Sen. Lindsey Graham may be under fire from conservatives back home in South Carolina. But the Republican got a personal assurance from President Obama yesterday that the White House is supporting his efforts to craft a sweeping Senate energy and global warming bill.

“The president told me personally he was very open, that nuclear power would be part of the mix, that clean coal would be part of the mix, that he’s for offshore drilling in a responsible way,” Graham said today in describing his Oval Office meeting with Obama. “But we have to have a price on carbon, an emissions standard that’s real, that’s good for the environment and good for business. And I was very pleased.”

Palin seems to have no advisers advising her, else her advising advisors would have hopefully and accordingly told her that President Obama campaigned on a strategy of expanding domestic resources while aggressively pushing clean energy and greenhouse gas reductions.

I reported back in August 2008 on the Obama-Biden energy plan (“Breaking news — A real energy plan for America: Efficiency now, 10 percent renewables by 2012, and one million plug-in hybrids by 2015“).  Here’s what it says about domestic energy:

Promote the Supply of Domestic Energy

With 3 percent of the world’s oil reserves, the U.S. cannot drill its way to energy security. But U.S. oil and gas production plays an important role in our domestic economy and remains critical to prevent global energy prices from climbing even higher. There are several key opportunities to support increased U.S. production of oil and gas that do not require opening up currently protected areas.

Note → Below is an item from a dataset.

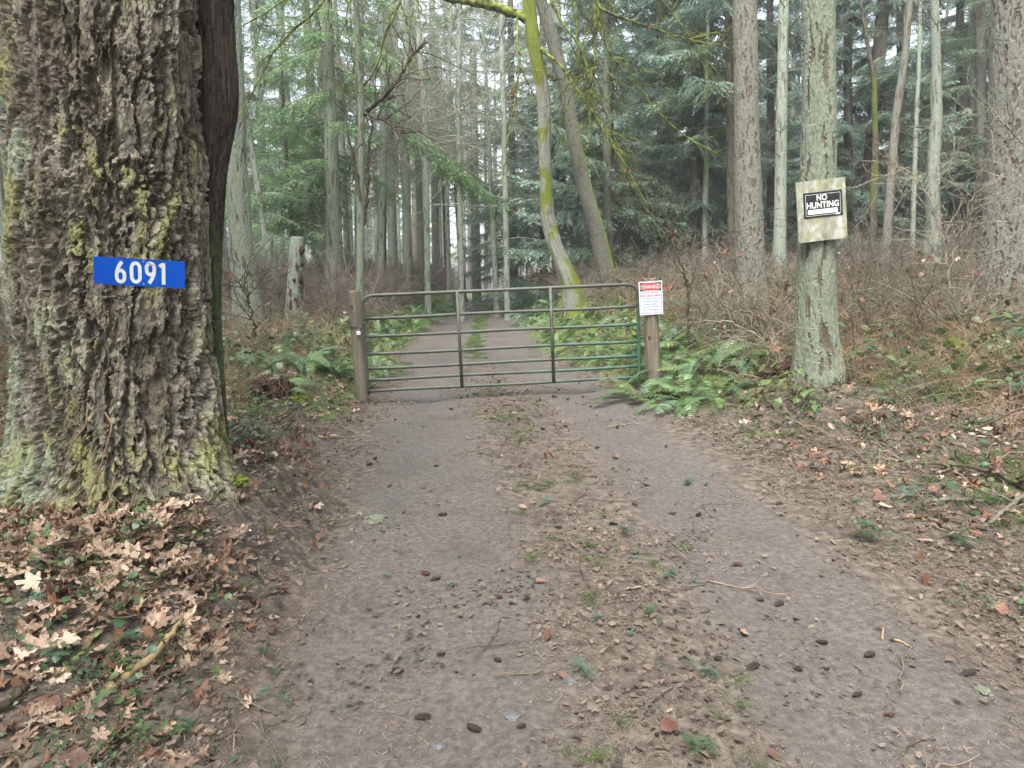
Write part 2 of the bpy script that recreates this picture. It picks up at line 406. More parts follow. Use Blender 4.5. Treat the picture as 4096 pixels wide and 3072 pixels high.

• A “Use it or Lose It” Approach to Existing Leases. Oil companies have access to 68 million acres of land, over 40 million offshore, which they are not drilling on. Drilling in open areas could significantly increase domestic oil and gas production. Barack Obama and Joe Biden will require oil companies to diligently develop these leases or turn them over so that another company can develop them.

• Promote the Responsible Domestic Production of Oil and Natural Gas. Barack Obama and Joe Biden will set up a process for early identification of any infrastructure obstacles/shortages or possible federal per
mitting process delays to drilling in:

o Bakken Shale in Montana and North Dakota which could have as much as 4 billion recoverable barrels of oil according to the U.S. Geological Survey.

o Unconventional natural gas supplies in the Barnett Shale formation in Texas and the Fayetteville Shale in Arkansas.

o National Petroleum Reserve‐Alaska (NPR‐A) which comprises 23.5 million acres of federal land set aside by President Harding to secure the nation’s petroleum reserves for national
security purposes.

• Prioritize the Construction of the Alaska Natural Gas Pipeline.

• Getting More from our Existing Oil Fields. [from enhanced oil recovery (EOR)]

Of course, Palin is so practiced at repeating falsehoods — even in her supposed area of expertise (energy) — that during last year’s presidential campaign, the Washington Post itself gave her its highest (which is to say lowest) rating of “Four Pinocchios” for continuing to “to peddle bogus [energy] statistics three days after the original error was pointed out by independent fact-checkers.”

I’m not sure what is scarier — Palin trying to participate in the discussion over energy policy with nonsensical posts like this one or conservative thought leader Newt Gingrich calling her a conservative leader on energy issues.